Michele Maccagno in "SdisdOrè" di Giovanni Testori - Foto Luigi Guaineri
Dopo essere stato applaudito da 5000 spettatori all'ultimo Meeting di Rimini, l'attore Michele Maccagno porta in scena Sdisorè, spettacolo tratto dall’omonima opera di Giovanni Testori, di cui quest’anno si celebrano i 100 anni dalla nascita anche a Milano, dal 25 al 28 settembre alla rassegna Chiostri Suite del Teatro Fontana. La tournée poi prosegue toccando anche Forlì il 25 novembre.
Il monologo, che vede la regia di Gigi Dall’Aglio, recentemente scomparso, è accompagnato dalle musiche composte ed eseguite dal vivo da Emanuele Nidi ed è una produzione Elsinor Centro di Produzione Teatrale, vincitrice del Premio Enriquez 2017.
L’autore parte dalla propria identità, dalla propria storia, di cui Milano è sempre stata il centro, per creare commistioni con diversi generi e suoni e porta alla luce una nuova lingua e nuove sonorità, derivate da un dialetto che non si usa più, ma che assorbe i francesismi e i modi di dire che ci rimandano ad un ascolto diverso, profondo, di attesa. SdisOre’ ripercorre la strada della riscrittura delle grandi tragedie, già sperimentata da Testori con Ambleto, Macbetto e Edipus. L’Orestea di Eschilo diventa materia plasmabile da reinventare radicalmente, per affidare ad un narratore monologante il tormento di Oreste, le voci e i corpi di Clitennestra, di Egisto e di Elettra. Maccagno dà qui prova di grande versatilità in un dramma incentrato alla fine sul concetto di perdono. Un fuoco d'artificio di parole e immagini, dove amore, tradimento, potere e vendetta si reimpastano con una forza che li porta ai giorni nostri, mostrando ancora una volta non solo l'attualità, ma la preveggenza di Testori.
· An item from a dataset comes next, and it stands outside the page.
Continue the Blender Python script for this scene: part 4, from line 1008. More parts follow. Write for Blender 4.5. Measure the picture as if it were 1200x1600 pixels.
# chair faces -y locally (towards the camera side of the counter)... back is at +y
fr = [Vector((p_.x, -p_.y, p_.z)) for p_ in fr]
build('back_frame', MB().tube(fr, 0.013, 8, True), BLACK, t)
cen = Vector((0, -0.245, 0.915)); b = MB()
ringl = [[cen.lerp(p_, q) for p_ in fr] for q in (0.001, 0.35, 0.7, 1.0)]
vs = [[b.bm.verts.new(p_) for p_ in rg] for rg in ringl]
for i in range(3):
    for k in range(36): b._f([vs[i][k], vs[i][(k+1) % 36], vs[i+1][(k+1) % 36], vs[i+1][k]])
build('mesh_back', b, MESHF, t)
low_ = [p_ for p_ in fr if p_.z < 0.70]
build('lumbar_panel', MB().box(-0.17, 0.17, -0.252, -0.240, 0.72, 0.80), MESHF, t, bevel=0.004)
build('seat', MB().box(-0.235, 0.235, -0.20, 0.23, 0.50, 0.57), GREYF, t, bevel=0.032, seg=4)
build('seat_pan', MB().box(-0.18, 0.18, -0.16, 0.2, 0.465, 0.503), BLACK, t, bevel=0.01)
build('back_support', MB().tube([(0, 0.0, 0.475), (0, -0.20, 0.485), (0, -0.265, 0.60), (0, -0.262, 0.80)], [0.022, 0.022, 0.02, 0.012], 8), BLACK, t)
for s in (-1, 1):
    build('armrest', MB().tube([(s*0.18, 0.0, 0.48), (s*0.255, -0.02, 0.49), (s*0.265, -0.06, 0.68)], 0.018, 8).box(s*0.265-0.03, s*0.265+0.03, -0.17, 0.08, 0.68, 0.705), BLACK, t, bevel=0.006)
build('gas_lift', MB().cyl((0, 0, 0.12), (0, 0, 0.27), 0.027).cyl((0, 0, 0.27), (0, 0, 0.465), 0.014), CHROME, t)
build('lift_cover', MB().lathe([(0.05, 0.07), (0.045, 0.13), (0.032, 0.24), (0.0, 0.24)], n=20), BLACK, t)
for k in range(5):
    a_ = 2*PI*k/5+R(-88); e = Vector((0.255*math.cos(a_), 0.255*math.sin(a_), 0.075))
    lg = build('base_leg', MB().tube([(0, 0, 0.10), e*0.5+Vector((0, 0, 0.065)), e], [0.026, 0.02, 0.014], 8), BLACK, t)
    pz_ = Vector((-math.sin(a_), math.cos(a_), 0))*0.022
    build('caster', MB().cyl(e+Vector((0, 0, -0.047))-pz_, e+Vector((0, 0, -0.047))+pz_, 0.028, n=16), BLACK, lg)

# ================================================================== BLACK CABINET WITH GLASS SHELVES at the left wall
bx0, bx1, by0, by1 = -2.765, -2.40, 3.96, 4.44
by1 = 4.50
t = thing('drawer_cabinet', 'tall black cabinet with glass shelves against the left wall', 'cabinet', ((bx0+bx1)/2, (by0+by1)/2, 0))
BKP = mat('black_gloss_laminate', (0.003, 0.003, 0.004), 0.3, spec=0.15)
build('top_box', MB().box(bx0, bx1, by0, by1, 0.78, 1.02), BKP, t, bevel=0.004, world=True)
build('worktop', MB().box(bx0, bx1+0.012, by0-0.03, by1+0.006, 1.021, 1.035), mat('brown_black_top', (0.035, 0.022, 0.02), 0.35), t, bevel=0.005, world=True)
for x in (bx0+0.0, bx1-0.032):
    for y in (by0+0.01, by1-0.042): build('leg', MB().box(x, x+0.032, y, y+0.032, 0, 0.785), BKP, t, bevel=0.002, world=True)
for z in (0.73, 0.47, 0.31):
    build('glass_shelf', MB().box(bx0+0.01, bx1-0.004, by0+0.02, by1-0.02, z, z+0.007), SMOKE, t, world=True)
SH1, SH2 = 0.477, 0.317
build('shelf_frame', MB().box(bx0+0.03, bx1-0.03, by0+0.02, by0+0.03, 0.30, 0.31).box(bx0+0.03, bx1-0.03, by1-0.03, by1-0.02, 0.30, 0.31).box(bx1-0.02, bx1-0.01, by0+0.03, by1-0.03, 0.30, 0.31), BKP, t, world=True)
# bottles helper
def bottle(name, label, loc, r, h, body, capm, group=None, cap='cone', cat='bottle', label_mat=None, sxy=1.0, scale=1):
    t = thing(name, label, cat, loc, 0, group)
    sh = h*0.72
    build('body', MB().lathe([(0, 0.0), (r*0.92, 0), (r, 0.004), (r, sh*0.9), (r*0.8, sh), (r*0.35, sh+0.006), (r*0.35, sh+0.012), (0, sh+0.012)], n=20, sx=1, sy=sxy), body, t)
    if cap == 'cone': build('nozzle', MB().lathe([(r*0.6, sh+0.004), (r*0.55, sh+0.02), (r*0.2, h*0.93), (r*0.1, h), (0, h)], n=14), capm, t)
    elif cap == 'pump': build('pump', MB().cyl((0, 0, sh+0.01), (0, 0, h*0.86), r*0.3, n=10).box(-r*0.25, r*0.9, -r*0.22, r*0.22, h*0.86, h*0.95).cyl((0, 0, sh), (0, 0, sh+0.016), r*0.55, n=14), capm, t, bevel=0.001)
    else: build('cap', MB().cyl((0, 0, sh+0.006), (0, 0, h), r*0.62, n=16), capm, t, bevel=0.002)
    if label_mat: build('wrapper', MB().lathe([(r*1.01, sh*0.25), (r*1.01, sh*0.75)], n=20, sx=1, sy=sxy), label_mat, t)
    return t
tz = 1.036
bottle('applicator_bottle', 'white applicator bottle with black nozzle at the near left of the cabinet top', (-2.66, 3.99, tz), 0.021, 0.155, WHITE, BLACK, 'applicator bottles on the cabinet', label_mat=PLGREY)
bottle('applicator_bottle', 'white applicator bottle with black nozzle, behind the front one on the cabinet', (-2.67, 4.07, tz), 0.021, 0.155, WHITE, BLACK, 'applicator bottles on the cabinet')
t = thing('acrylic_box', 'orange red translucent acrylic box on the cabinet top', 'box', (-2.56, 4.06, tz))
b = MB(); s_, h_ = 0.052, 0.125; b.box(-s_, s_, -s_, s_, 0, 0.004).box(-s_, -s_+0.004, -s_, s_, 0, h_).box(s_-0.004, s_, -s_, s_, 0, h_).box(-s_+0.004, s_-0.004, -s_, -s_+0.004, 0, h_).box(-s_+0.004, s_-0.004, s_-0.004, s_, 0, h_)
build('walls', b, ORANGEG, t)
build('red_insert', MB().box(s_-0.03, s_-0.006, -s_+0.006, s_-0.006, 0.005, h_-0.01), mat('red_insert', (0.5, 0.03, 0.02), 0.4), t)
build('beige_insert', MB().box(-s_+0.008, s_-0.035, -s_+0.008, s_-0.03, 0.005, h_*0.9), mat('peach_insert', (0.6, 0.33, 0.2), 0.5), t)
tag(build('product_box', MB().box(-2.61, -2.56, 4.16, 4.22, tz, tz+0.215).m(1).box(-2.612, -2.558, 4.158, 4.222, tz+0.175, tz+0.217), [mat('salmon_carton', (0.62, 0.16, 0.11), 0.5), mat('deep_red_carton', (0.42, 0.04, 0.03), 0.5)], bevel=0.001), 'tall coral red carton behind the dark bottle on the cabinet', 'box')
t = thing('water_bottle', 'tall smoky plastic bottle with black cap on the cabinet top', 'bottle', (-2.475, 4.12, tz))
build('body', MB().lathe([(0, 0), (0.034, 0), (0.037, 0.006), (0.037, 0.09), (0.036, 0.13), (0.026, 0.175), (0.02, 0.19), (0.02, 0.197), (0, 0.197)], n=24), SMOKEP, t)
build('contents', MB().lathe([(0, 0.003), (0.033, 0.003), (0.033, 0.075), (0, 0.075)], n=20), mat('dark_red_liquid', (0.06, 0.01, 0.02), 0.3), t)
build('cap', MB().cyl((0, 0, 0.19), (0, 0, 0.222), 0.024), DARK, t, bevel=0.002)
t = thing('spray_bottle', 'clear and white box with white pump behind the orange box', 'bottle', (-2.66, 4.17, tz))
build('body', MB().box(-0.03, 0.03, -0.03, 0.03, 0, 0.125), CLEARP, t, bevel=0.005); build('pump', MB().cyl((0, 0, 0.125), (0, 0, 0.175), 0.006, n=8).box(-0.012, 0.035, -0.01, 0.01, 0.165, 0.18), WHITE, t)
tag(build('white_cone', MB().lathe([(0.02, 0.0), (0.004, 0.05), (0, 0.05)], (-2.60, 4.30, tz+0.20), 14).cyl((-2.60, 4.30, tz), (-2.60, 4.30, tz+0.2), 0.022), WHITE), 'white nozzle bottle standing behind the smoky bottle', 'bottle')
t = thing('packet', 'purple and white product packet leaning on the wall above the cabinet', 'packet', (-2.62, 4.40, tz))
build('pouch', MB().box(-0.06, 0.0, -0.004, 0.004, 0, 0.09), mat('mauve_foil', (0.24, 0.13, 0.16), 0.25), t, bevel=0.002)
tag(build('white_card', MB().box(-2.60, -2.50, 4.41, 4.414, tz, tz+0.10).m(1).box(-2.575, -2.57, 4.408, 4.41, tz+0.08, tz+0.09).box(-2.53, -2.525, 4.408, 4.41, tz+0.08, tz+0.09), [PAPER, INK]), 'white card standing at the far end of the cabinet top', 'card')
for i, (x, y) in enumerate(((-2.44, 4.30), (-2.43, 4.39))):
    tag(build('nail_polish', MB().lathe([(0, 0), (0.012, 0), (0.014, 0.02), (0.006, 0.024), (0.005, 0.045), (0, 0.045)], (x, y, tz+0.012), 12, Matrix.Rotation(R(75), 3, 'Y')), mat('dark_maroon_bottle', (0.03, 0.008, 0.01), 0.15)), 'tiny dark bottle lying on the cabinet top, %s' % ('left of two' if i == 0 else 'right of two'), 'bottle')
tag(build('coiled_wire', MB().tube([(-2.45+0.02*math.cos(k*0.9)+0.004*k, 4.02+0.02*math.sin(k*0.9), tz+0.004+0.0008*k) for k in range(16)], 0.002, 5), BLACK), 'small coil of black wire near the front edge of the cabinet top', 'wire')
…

Centro del testo è la parola incarnata che genera ogni volta una lingua nuova, dove il dialetto lombardo è solo il polo d'attrazione al quale si legano lingue vive e inventate (francese, spagnolo, inglese, latino). Un solo attore in scena dà vita a tutti i personaggi ma continua a fermarsi per far emergere la sua storia, perché solo partendo dalla nostra identità si può far emergere quella altrui. Oreste torna a casa per vendicare il padre Agamennone, ucciso da Clitennestra e dal suo nuovo "ganzo", Egisto, che ora ne usurpa il trono. Accompagnato dall'amico Pilade, trova ad attenderlo alla tomba di Agamennone la sorella Elettra. Ancora una volta Testori sposta il contesto della tragedia: dalla reggia degli atridi siamo calati nel cuore della provincia Milanese, suo amato paesaggio natale. Da qui discende una tragedia “un po' da stalla” - come lo definì lo stesso autore - molto cruenta, ma anche divertente e comica per l'espressività del linguaggio.
"A me fa molto piacere essere una parte delle celebrazioni del centenario di Testorii che penso sia lo scrittore italiano più grande del Novecento - spiega Michele Maccagno ad Avvenire - Che vada celebrato è fondamentale. Il suo tipo di teatro, nel suo linguaggio così strano, contorto e innovativo, è un teatro, come diceva Carmelo Bene, che ferisce, non riferisce. E' una cosa che resta nel cuore degli spettatori".